The Fornax Cluster — which, as the name suggests, lies primarily in the constellation Fornax (the Furnace) — is a relatively nearby galaxy cluster, only about 60 million light-years from Earth. This means that it looms large in the night sky, stretching across an area more than 100 times larger than the full Moon. With over 600 member galaxies, the Fornax Cluster is the second “richest” (most populous) galaxy cluster within 100 million light-years of our galaxy (after the much larger Virgo Cluster).
Two elliptical galaxies dominate the center of this image — visible as the two large patches of diffuse light with bright cores. Such galaxies usually contain much older stars than the more picturesque spiral galaxies, and they tend to be found in galaxy clusters such as the Fornax Cluster. These elliptical galaxies — which are named NGC 1399 and NGC 1404 — are among the brightest members of the Fornax Cluster and are inexorably being drawn together by the force of gravity. This interaction is stripping gas from NGC 1404, the lower elliptical galaxy in this image.

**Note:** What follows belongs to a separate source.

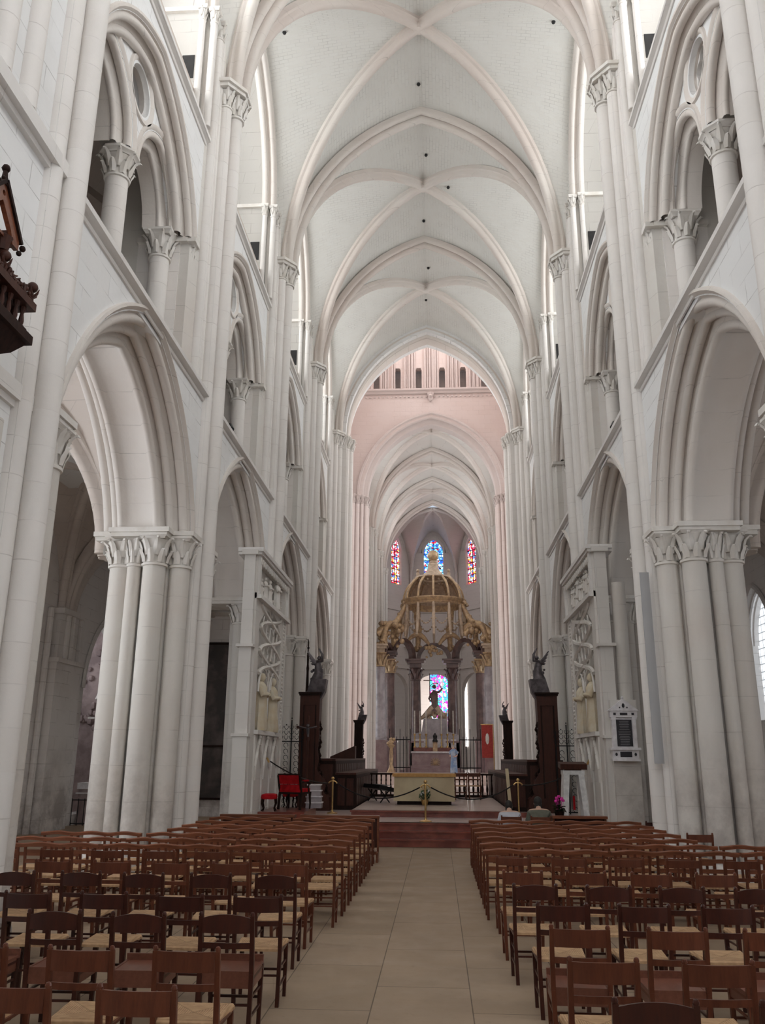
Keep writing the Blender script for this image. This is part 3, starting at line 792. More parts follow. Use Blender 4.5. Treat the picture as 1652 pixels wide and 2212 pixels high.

In the bottom left corner of the image appears the irregular galaxy NGC 1427A. This ragged patch of light is a small, irregular collection of stars similar to the Large Magellanic Cloud. Similarly to NGC 1404, NGC 1427A is plunging toward the heart of the cluster at roughly 2.2 million kilometers (or 1.3 million miles) per hour. This headlong rush to destruction will eventually result in the galaxy being disrupted — pulled apart by gravitational interactions with other galaxies.